The Hanover Insurance Group, Inc. said today that it is exploring “strategic alternatives” for its London-based Chaucer business is underway, which could include a possible sale.
A “review of strategic alternatives” is currently being undertaken by the firm, as it looks at its options for the Chaucer international specialty underwriting business at Lloyd’s, where it underwrites a range of insurance and reinsurance lines, including marine, property and energy risks.
Investment bank Goldman Sachs has been retained to advise The Hanover as it considers options available to it.
Chaucer is one of a number of likely sought-after London or Lloyd’s based businesses that could be considered as potential acquisition targets and with valuations for re/insurance M&A deals currently high, it’s possible The Hanover sees a timely opportunity to consider any approaches that are made.

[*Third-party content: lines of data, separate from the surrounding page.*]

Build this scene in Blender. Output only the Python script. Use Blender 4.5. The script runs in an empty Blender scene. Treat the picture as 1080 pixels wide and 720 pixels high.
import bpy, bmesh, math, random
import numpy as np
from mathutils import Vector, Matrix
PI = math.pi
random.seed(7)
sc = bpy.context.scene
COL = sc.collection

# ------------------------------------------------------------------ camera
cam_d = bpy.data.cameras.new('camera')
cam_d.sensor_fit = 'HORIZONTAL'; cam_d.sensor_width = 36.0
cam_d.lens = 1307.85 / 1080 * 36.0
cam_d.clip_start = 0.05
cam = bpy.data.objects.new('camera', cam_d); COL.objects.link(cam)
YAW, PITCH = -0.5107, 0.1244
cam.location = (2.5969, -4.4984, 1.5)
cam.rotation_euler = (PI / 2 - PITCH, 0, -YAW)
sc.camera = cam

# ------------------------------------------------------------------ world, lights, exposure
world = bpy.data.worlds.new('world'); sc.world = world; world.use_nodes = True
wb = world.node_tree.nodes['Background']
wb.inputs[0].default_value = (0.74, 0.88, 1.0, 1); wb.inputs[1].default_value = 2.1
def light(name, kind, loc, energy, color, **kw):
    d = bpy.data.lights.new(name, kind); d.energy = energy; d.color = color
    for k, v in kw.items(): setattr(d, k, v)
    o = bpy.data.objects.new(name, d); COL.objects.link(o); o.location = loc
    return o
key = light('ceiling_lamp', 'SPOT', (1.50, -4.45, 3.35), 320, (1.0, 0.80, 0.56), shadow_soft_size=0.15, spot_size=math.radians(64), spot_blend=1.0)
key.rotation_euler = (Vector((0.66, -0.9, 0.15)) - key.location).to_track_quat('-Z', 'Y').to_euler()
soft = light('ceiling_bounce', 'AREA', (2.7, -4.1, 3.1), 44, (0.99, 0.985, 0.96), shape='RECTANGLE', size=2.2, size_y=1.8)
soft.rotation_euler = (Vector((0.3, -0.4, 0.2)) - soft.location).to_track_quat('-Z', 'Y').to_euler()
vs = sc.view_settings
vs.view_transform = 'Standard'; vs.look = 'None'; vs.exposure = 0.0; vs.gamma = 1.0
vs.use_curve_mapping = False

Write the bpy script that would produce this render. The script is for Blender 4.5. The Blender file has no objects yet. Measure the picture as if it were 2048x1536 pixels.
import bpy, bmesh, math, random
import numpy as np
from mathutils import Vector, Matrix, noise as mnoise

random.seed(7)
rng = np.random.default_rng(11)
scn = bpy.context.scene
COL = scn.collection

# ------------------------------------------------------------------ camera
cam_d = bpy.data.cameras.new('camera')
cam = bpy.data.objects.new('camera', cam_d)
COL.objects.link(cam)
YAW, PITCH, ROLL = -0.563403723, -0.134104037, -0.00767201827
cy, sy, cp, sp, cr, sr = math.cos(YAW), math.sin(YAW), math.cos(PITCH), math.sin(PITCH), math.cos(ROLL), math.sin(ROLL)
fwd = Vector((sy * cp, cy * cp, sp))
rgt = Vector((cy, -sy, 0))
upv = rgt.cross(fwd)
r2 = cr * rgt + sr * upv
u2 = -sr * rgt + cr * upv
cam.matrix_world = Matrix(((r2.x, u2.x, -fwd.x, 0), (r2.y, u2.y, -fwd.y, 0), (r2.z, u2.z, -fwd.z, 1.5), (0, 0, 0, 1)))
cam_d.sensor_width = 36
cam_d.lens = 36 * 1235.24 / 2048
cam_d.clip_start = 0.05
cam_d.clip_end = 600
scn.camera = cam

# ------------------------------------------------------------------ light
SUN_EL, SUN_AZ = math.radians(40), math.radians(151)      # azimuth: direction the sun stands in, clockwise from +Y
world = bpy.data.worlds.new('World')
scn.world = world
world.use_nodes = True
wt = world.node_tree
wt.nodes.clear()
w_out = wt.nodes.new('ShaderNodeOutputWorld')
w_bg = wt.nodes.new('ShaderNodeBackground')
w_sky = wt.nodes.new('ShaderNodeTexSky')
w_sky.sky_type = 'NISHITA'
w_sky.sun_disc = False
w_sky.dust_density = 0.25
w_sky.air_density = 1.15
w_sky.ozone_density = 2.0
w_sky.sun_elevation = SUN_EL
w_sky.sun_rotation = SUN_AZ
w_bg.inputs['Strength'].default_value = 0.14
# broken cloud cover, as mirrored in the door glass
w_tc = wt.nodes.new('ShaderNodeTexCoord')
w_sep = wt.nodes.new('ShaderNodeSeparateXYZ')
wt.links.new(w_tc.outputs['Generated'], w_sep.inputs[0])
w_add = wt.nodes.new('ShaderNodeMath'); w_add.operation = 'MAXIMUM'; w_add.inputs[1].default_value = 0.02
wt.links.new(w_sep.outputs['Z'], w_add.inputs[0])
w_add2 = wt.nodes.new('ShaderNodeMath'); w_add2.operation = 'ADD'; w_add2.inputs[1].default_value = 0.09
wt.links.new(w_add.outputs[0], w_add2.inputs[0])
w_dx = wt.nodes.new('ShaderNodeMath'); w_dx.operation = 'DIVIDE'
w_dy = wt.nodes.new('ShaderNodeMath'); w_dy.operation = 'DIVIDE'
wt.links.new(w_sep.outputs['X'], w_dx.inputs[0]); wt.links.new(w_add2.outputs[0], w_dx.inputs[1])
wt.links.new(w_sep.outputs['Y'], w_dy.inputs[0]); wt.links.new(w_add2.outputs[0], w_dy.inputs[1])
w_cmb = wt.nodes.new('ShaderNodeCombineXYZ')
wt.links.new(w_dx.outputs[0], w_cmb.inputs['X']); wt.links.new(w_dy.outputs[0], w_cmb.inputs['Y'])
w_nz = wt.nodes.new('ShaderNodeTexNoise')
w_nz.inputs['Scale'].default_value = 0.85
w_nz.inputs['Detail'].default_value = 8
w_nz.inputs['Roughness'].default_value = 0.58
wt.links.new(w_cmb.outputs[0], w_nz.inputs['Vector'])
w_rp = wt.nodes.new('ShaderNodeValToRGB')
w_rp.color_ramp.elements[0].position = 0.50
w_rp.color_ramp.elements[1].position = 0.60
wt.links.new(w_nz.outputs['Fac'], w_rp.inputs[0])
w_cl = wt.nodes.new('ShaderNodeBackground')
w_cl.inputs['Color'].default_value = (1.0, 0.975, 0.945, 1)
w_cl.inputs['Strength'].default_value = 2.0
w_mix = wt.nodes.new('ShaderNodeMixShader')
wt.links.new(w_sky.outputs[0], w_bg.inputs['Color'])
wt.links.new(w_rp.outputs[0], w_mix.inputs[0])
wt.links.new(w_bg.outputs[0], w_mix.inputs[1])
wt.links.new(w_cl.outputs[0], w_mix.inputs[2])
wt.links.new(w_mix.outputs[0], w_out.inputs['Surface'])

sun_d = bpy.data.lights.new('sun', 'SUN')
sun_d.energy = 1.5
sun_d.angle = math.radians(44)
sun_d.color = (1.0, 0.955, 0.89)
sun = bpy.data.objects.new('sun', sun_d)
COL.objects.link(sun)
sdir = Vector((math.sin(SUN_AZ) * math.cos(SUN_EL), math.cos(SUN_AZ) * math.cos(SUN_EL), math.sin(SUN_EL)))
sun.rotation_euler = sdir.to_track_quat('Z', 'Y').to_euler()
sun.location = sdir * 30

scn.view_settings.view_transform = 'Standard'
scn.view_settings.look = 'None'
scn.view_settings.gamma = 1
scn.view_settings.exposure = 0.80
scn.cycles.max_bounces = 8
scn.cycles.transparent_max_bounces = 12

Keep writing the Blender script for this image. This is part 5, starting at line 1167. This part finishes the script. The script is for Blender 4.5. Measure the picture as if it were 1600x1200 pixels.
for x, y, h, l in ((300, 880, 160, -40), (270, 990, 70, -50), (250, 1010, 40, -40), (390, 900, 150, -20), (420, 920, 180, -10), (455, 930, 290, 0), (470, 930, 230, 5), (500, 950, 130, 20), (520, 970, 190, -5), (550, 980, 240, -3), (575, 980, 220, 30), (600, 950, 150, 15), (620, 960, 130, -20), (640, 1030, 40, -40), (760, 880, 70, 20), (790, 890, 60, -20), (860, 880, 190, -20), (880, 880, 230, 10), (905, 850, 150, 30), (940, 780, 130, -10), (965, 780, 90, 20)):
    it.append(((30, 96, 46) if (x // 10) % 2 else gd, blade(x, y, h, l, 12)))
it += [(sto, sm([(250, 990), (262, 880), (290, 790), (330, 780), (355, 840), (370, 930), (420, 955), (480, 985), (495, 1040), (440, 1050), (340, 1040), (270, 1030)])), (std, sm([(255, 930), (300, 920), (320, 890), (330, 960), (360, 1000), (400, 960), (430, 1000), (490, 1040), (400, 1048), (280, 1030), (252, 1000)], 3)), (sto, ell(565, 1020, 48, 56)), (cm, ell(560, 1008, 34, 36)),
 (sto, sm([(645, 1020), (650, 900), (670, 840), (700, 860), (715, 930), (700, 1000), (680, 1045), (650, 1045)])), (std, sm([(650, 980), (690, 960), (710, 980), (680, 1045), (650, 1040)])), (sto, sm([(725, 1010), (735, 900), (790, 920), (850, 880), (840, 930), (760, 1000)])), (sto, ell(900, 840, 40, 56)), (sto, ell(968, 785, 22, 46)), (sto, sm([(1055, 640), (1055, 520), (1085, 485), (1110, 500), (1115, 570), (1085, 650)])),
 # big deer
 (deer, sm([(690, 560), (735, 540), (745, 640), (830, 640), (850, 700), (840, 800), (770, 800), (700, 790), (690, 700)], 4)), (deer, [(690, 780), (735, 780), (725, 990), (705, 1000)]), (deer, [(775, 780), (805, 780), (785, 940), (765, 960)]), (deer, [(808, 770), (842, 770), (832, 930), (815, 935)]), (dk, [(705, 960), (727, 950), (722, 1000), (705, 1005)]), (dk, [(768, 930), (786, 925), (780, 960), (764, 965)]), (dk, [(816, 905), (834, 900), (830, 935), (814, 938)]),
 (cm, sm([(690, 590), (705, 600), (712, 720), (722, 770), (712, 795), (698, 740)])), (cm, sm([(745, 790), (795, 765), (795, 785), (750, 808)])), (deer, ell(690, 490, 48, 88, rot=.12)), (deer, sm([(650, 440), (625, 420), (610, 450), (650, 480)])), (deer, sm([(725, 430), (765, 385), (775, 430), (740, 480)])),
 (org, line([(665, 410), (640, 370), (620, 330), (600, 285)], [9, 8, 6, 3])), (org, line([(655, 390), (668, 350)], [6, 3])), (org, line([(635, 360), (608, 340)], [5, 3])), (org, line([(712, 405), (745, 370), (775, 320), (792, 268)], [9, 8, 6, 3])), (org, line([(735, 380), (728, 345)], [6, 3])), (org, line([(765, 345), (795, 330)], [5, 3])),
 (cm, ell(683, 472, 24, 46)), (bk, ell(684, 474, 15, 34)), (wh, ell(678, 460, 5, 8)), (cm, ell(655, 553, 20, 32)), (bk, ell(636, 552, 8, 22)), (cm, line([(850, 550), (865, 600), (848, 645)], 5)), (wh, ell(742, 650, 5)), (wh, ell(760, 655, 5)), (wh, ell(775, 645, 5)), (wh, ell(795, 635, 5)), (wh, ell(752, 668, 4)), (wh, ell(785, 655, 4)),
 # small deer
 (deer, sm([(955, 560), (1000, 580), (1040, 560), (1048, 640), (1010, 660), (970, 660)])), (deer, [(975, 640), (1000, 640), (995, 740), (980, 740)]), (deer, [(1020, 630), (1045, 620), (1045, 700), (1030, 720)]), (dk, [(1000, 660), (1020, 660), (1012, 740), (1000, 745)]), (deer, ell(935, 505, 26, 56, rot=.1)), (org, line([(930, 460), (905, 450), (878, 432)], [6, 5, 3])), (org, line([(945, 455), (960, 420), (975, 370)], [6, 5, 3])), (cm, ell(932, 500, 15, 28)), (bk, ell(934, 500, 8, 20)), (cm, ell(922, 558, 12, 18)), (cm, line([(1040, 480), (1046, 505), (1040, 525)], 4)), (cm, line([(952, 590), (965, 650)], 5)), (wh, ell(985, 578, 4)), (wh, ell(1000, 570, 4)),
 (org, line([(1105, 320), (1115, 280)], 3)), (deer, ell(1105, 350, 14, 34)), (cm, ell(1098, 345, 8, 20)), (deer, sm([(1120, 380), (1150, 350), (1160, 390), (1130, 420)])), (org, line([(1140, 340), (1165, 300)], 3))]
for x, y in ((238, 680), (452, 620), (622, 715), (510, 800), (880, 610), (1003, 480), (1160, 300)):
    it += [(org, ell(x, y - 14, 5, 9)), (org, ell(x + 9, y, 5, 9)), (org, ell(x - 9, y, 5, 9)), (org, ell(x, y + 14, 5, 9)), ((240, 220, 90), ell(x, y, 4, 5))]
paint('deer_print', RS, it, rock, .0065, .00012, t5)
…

Chaucer underwrites across across international marine and non-marine markets through its Lloyd’s Syndicate 1084, and has a leading underwriting vehicle for nuclear risks in Syndicate 1176.
The firm also has international hub offices across Europe, Latin America and Asia and recently established a Dublin-based entity to provide continuity in its European trading through the Brexit process.
Chaucer also set up its first collateralised reinsurance sidecar, Thopas Re, this year, as it looked to the capital markets for reinsurance capacity support for its Syndicate 1084.